At 11:12 on 22.1.1999, Kenji Schwarz wrote:

> On Fri, 22 Jan 1999, Kristian Jensen wrote:
> > Here's an idea: Judean-Sanskrit. I know there a group of Jews that
> > live in India. As to when and how they got there, I really don't
> > know. But perhaps a Judean language could arise in India if history
> > presented itself differently.
> Off on a tangent, it seems odd that among all the Indo-Europeanists around
> here, no one has done an Indo-Iranian-based conlang.  Even with my
> undergrad degree in Sanskrit-do-you-want-fries-with-that?, I'm not
> volunteering for this, mind you, but it would be interesting.  It would
> sort of round out the con-IE family, along with Brithenig, Jameld,
> Sevorian, etc.
> Kenji Schwarz

In fact I have recently been playing around with the idea that a group of
Alani or Sarmatians -- speakers of "Scythian" north Iranian languages north
of the black sea, before Goths and Slavs coming from the north and Turks
and Mongols coming from the east ousted them -- had survived somewhere.
There are quite many possible "somewheres" available, since the Alani
wandered together with the Visigoths into Spain, where they disappear from
the light of history (by learning Ibero-Romance, farming and Catholic
Xianity -- I don't know if they were "heathen" or Arian like their
Visigothic allies when they entered Spain.
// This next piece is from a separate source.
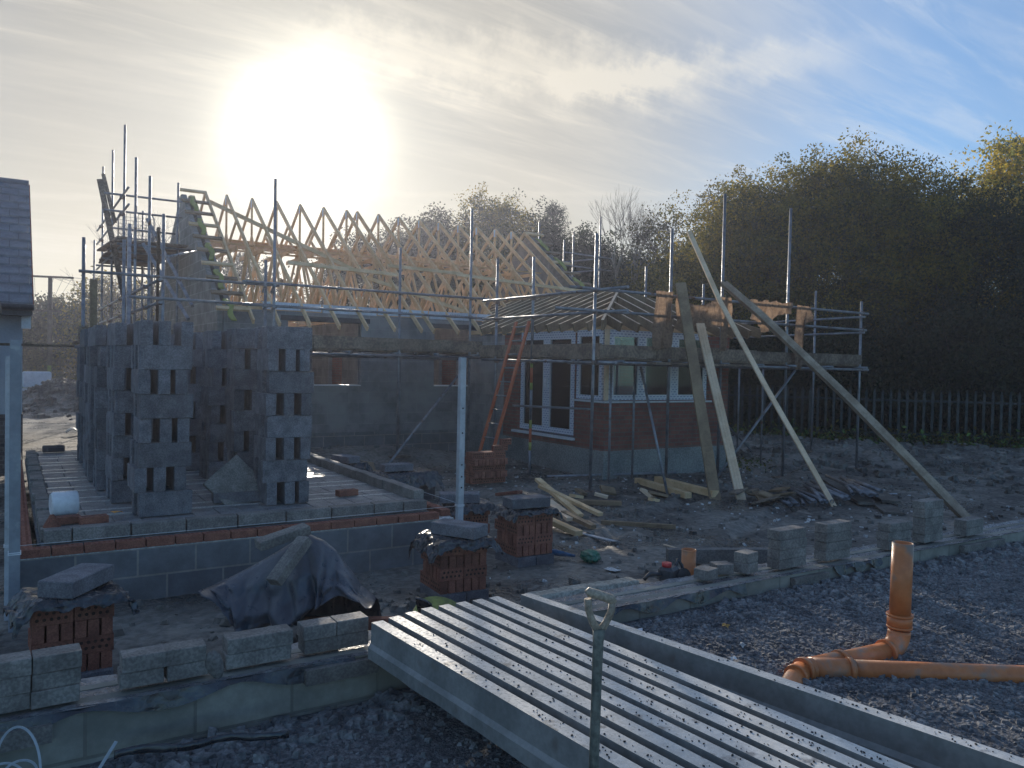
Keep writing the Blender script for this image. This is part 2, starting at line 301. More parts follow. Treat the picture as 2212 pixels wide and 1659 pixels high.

BTW the name "Alani" is of
course derived from *Aariyaana, the ancient form of the word "Iran"; all
the Iranian languages at one point merged /r/ and /l/, and having the value
[l] for the sound is one characteristic of the western branch of north
Iranian.  (Other Iranian languages later re-acquired /l/ through loans, and
in some [D] developed into /l/.)

 As for the Sarmatians one group of these had entered Roman service and
been sent to Britain to provide heavy cavalry against the Picti and those
invading Germanians who were eventually to conquer the land.  There are
several elements of Arthurian myth that may derive from this Sarmatian
element: the Roman aristocrat who commanded the Sarmatian force was named
Artorius, to begin with!  The Sword-in-the-Stone motif may derive from the
Scythian use of a sword stuck down into the earth or into a log of wood as
an object of worship -- perhaps representing the martial Iranian god
Mithra, defender of treaties, oaths, pastures and truth in general, who was
believed to have been born from the Earth.  The Sarmatians are also known
to have used dragon-shaped windsocks for standards, which would be the
origin of the name Pendragon.  Last but not least they invented heavy
cavalry as such, so central to the medieval concept of knighthood.

One Iranian-speaking people, the Jasses, came as refugees to Hungary in the
eleventh century and had a vocabulary of their language written down on a
blank page in a book of tax-rolls before disappearing into the Magyar


    B.Philip Jonsson <[log in to unmask]>

        Solitudinem faciunt pacem appellant!